IRA beneficiary planning is often overlooked as a tax-saving strategy.
Failing to designate an IRA beneficiary, or choosing the wrong beneficiary, may cause unwanted tax consequences.
Beneficiaries affect the speed of distributions
Typically, at age 70 1/2 you are required to start taking distributions from your plan. April 1st, following the year in which you reach this age, is termed your required beginning date (RBD).
The designation of your beneficiary will affect the speed at which you will be required to take these distributions and how they will be treated at your death. Depending upon your personal financial planning, it is generally most advantageous to keep the tax-deferral aspect of your retirement plan going for as long as possible.
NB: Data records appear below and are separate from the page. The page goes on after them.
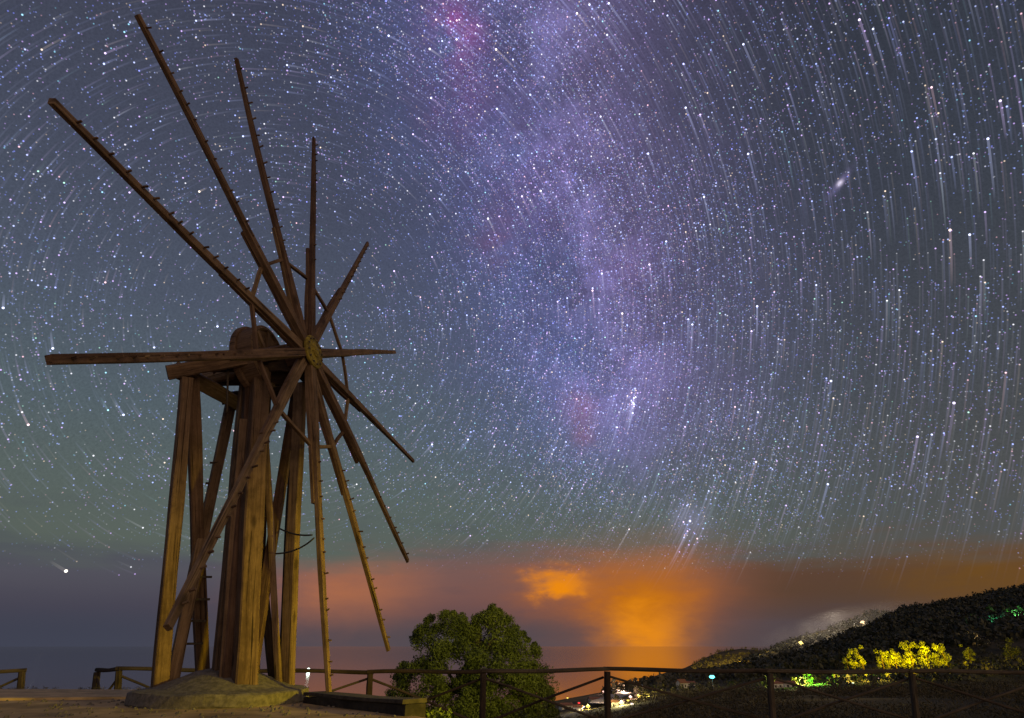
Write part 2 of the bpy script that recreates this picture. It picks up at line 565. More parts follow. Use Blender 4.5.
m, nt, b = mat('sea_water')
b.inputs['Base Color'].default_value = (.012, .028, .075, 1)
b.inputs['Roughness'].default_value = .09
b.inputs['IOR'].default_value = 1.33
b.inputs['Specular Tint'].default_value = (.74, .86, 1.0, 1)
v = S(nt, nt.nodes.new('ShaderNodeTexCoord').outputs['Object'])
w1 = tnoise(nt, vscale(nt, v, .03, .05, 1), 1.0, 5, .6)
bn = nt.nodes.new('ShaderNodeBump'); bn.inputs['Strength'].default_value = .07; bn.inputs['Distance'].default_value = 1.0
nt.links.new(w1.k, bn.inputs['Height']); nt.links.new(bn.outputs[0], b.inputs['Normal'])
vs, fs = [], []
rr = np.geomspace(300, 150000, 40); na = 64
for r in rr:
    for k in range(na + 1):
        a = -1.35 + 2.7 * k / na
        vs.append((r * math.sin(a), r * math.cos(a), SEA))
fs = [(j * (na + 1) + i, (j + 1) * (na + 1) + i, (j + 1) * (na + 1) + i + 1, j * (na + 1) + i + 1) for j in range(len(rr) - 1) for i in range(na)]
tag(mesh_obj('sea', vs, fs, m), kind='structure')

# terrace: a thick slab of trodden earth whose edge runs away to the left
tp = [(-45, -3), (4, -3), (0.4, 6.4), (-1.15, 8.25), (-1.9, 9.0), (-3.1, 10.4), (-3.6, 11.6), (-4.6, 12.4), (-8.4, 12.75), (-14, 12.95), (-45, 13.2)]
gx = []
vs = [(x, y, 0.0) for x, y in tp] + [(x, y, -1.2) for x, y in tp]
k = len(tp)
fs = [tuple(range(k)), tuple(range(2 * k - 1, k - 1, -1))] + [(i, i + k, (i + 1) % k + k, (i + 1) % k) for i in range(k)]
tag(mesh_obj('terrace', vs, fs, M_TERR), kind='structure')
# a worn paved path lies along its outer edge
pp = [(-45, 11.1), (-14, 10.6), (-8.2, 10.4), (-6.0, 10.75), (-5.9, 12.3), (-8.4, 12.6), (-14, 12.8), (-45, 13.0)]
vs = [(x, y, .035) for x, y in pp] + [(x, y, -.02) for x, y in pp]
k = len(pp)
fs = [tuple(range(k)), tuple(range(2 * k - 1, k - 1, -1))] + [(i, i + k, (i + 1) % k + k, (i + 1) % k) for i in range(k)]
tag(mesh_obj('path', vs, fs, simple('paving_stone', (.45, .32, .16), .9, .3, 2.5, .5)), kind='structure')

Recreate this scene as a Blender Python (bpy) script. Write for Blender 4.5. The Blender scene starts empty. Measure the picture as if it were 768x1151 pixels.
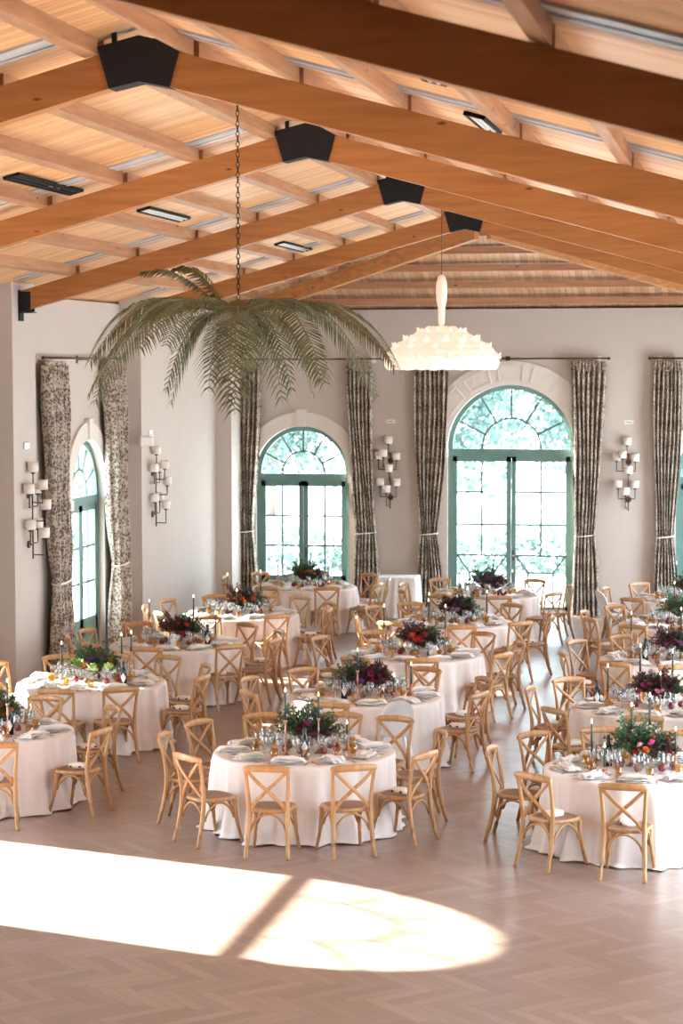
import bpy, bmesh, math, random
from math import sin, cos, pi, radians, sqrt, atan2, hypot
from mathutils import Vector, Matrix
random.seed(7)
scn = bpy.context.scene
col = scn.collection

# ------------------------------------------------------------------ camera
cam_d = bpy.data.cameras.new('camera'); cam = bpy.data.objects.new('camera', cam_d); col.objects.link(cam)
cam.location = (0, 0, 4.65)
cam.rotation_euler = (radians(90-3.833), radians(0.12), radians(10.924))
cam_d.sensor_fit = 'HORIZONTAL'; cam_d.sensor_width = 24.0; cam_d.lens = 2458.6/768*24
cam_d.clip_start = 0.5; cam_d.clip_end = 400
cam_d.dof.use_dof = True; cam_d.dof.focus_distance = 24; cam_d.dof.aperture_fstop = 3.2
scn.camera = cam
# ------------------------------------------------------------------ light
SUN = 25.0; SKY = 5.2; EXPO = 1.58
w = bpy.data.worlds.new('sky'); scn.world = w; w.use_nodes = True
nt = w.node_tree; nt.nodes.clear()
o = nt.nodes.new('ShaderNodeOutputWorld'); b = nt.nodes.new('ShaderNodeBackground')
tc = nt.nodes.new('ShaderNodeTexCoord'); sp = nt.nodes.new('ShaderNodeSeparateXYZ'); cr = nt.nodes.new('ShaderNodeValToRGB')
nt.links.new(tc.outputs['Generated'], sp.inputs[0]); nt.links.new(sp.outputs['Z'], cr.inputs[0])
cr.color_ramp.elements[0].position = 0.0; cr.color_ramp.elements[0].color = (0.86, 0.94, 1.0, 1)
cr.color_ramp.elements[1].position = 0.6; cr.color_ramp.elements[1].color = (0.62, 0.80, 1.0, 1)
nt.links.new(cr.outputs[0], b.inputs[0]); b.inputs[1].default_value = SKY; nt.links.new(b.outputs[0], o.inputs[0])
sl = bpy.data.lights.new('sun', 'SUN'); sl.energy = SUN; sl.angle = radians(0.6); sl.color = (1.0, 0.93, 0.84)
so = bpy.data.objects.new('sun', sl); col.objects.link(so)
so.rotation_euler = Vector((1, -0.30, -0.478)).to_track_quat('-Z', 'Y').to_euler(); so.location = (-30, 25, 20)
vs = scn.view_settings; vs.view_transform = 'Standard'; vs.look = 'None'; vs.gamma = 1; vs.use_curve_mapping = False; vs.exposure = EXPO

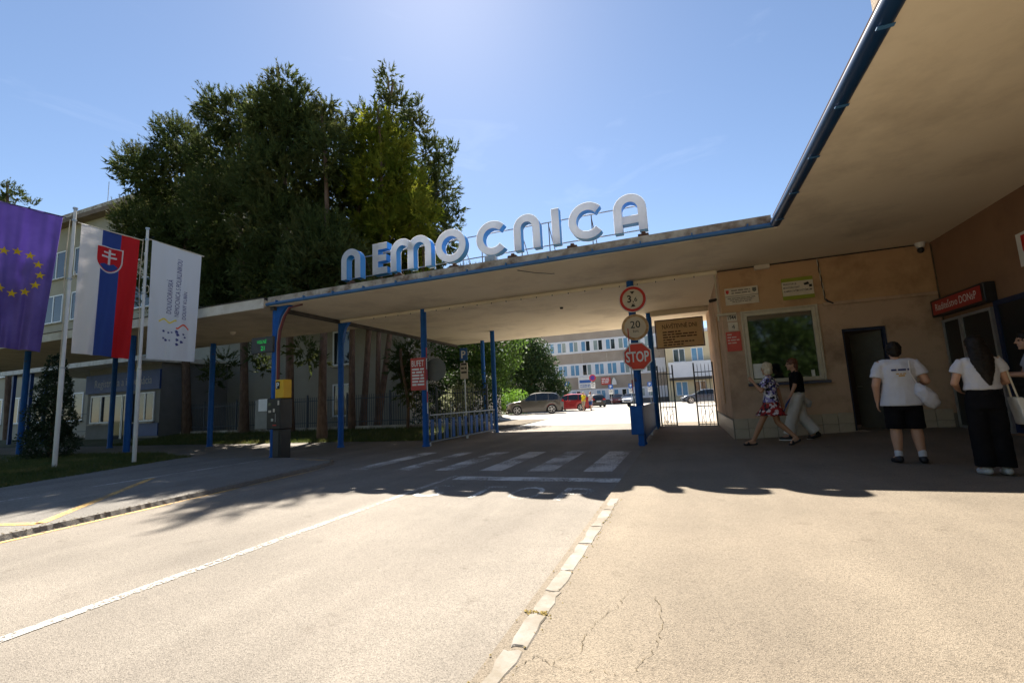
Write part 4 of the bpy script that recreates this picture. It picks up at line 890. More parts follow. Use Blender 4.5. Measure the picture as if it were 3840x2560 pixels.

If you die without having named a beneficiary, the distributions and income taxes are generally accelerated.
Dying before and after your RBD
Should you die prior to your RBD, the entire retirement plan account becomes a part of your estate and must be distributed to your heirs by the end of the fifth year following the year of your death.
If you die after your RBD, the plan must be distributed at least as quickly as it would have if you were alive – based upon life expectancy tables.
Naming a beneficiary stretches out the tax benefits
By naming a beneficiary, you enable your spouse or children to defer taxation of the plan distributions and stretch out the benefits of the tax-deferral aspects of your plan.
If your spouse is the beneficiary of your plan benefits, he or she can roll the funds into his or her own IRA allowing the distributions to be delayed until your spouse’s Required Beginning Date. If you name someone other than your spouse, such as a child, your beneficiary must start taking distributions, but can generally elect to do so over his or her life expectancy.
If you are planning on making a charitable bequest at your death, naming a charity as a beneficiary can be a great strategy. Since the charity is a tax-exempt organization, these distributions from your IRA avoid taxation altogether.